# Provided material start
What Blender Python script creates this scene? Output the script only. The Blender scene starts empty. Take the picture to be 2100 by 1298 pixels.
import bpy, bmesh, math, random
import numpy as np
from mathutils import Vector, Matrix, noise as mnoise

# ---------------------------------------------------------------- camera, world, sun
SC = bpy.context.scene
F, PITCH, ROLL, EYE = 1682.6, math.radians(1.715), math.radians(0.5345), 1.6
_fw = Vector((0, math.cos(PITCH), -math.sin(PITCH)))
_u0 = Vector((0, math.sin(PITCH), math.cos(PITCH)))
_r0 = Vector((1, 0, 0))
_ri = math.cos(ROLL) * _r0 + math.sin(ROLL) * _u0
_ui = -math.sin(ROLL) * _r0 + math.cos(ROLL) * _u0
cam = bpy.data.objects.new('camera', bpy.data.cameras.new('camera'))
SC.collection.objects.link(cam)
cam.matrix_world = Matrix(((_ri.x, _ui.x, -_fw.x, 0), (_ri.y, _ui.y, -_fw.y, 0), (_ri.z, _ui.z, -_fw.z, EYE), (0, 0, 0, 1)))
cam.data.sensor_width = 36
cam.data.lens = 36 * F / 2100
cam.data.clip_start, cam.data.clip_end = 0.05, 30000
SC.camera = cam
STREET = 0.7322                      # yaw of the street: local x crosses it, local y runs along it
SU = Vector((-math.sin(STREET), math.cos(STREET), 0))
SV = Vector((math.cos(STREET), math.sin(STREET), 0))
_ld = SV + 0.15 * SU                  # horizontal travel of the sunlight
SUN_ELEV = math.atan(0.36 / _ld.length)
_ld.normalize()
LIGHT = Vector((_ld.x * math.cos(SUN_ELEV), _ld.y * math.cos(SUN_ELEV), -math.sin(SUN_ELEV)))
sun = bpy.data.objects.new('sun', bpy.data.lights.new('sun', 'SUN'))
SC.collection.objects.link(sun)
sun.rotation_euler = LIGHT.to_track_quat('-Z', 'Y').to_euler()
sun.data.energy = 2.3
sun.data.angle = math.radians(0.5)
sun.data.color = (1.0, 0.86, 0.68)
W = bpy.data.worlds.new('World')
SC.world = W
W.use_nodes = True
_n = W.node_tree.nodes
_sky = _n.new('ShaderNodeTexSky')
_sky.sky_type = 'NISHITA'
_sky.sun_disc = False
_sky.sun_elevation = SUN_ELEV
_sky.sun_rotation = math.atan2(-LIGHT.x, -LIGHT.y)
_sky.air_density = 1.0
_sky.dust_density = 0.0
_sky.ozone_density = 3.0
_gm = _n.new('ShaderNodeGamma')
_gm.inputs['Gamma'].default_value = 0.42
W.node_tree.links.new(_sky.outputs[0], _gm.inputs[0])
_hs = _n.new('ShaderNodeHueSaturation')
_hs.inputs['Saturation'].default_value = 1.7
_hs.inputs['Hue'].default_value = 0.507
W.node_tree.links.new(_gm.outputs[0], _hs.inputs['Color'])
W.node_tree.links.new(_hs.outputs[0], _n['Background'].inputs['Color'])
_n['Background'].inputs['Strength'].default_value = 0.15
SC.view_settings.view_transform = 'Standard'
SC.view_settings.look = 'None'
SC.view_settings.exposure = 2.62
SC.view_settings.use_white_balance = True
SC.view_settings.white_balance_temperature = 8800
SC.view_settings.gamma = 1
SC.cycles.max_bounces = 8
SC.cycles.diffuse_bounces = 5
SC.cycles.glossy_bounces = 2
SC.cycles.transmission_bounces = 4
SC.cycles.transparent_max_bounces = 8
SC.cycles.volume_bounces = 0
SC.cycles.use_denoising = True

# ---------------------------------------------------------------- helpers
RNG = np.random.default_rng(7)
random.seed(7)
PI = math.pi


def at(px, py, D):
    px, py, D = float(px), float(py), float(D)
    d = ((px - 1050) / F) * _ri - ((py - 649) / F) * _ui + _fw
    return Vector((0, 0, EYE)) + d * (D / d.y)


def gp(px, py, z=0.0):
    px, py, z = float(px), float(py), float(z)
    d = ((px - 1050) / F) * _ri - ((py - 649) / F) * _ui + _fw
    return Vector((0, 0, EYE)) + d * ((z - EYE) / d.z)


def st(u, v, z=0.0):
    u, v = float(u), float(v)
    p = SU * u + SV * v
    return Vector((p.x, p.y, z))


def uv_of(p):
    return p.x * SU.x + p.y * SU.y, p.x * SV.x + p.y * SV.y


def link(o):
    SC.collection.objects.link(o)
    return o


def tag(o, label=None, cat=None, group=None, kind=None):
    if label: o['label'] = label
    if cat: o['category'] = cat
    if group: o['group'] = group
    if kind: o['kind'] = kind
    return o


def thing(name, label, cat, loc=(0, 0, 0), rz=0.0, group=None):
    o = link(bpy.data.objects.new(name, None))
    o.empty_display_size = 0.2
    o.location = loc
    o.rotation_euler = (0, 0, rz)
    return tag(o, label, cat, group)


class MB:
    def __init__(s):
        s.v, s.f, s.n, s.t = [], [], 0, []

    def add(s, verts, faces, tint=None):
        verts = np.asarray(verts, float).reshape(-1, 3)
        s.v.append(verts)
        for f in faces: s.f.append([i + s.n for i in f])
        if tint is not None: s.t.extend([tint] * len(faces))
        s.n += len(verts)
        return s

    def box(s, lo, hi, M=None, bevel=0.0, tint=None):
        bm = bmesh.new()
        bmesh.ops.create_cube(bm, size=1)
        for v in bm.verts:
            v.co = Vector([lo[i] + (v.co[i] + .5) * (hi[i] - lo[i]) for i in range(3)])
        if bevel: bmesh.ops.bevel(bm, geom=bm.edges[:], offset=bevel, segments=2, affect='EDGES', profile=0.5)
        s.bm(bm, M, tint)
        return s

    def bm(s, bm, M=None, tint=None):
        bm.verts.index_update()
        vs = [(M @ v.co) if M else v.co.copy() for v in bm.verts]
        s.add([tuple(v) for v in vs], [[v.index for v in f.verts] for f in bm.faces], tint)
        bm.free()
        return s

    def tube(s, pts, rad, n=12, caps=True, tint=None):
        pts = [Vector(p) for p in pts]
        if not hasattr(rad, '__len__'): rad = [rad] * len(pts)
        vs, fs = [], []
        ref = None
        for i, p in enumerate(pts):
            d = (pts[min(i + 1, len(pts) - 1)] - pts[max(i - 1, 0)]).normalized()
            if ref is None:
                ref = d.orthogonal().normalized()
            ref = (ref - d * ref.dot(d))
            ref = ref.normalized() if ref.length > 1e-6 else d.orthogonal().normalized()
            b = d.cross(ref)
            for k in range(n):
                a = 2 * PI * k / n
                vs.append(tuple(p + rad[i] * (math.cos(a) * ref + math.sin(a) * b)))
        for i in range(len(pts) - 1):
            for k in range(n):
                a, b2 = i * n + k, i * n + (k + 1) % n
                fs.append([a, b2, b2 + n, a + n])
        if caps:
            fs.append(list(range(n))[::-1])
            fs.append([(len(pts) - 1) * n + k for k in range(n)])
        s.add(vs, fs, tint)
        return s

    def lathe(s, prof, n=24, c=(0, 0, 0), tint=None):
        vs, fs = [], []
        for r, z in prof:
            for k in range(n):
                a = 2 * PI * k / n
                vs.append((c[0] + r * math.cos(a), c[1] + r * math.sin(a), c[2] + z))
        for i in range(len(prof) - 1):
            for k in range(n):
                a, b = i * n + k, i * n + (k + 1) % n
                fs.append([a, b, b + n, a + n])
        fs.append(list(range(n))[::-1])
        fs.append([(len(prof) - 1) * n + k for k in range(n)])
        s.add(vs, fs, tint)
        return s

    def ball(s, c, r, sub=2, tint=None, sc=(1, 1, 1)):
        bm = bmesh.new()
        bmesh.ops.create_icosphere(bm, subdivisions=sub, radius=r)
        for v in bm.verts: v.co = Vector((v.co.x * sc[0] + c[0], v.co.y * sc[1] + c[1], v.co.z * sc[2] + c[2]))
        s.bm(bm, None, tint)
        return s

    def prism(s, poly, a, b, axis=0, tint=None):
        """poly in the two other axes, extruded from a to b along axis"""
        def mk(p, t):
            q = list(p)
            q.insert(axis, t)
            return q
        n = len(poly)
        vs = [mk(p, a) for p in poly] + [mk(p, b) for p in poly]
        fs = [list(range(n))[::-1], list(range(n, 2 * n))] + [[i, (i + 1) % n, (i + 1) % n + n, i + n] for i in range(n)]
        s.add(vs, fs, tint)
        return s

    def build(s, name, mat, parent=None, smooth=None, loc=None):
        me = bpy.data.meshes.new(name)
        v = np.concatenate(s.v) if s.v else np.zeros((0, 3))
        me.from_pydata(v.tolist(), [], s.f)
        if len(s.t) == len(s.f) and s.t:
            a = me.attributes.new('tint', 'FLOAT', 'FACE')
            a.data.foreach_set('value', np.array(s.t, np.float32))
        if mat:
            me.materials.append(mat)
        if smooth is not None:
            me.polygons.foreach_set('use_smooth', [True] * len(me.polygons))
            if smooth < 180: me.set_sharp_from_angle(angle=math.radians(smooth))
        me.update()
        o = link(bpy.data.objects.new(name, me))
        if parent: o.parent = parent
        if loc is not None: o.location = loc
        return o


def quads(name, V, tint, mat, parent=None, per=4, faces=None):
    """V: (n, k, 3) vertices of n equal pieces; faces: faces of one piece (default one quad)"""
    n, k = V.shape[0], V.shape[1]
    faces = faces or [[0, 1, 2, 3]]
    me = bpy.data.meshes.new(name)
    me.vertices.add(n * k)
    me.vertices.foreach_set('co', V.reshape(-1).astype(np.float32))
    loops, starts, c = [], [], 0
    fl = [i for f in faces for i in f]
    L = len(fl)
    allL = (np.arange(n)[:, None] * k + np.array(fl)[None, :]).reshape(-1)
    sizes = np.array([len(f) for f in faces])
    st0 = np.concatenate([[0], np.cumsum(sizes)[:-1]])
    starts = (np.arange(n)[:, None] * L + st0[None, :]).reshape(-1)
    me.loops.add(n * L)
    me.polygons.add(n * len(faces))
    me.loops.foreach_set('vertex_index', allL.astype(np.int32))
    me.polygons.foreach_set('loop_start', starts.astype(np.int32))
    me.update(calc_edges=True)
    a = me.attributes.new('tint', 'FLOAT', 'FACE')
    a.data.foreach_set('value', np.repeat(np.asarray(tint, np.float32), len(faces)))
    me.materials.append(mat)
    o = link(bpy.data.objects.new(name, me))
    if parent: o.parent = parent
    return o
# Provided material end
Task to complete:
Exactly as written, please reproduce the lines from the first line of the data to the line containing "from mathutils import", inclusive, and nothing else.

Output:
What Blender Python script creates this scene? Output the script only. The Blender scene starts empty. Take the picture to be 2100 by 1298 pixels.
import bpy, bmesh, math, random
import numpy as np
from mathutils import Vector, Matrix, noise as mnoise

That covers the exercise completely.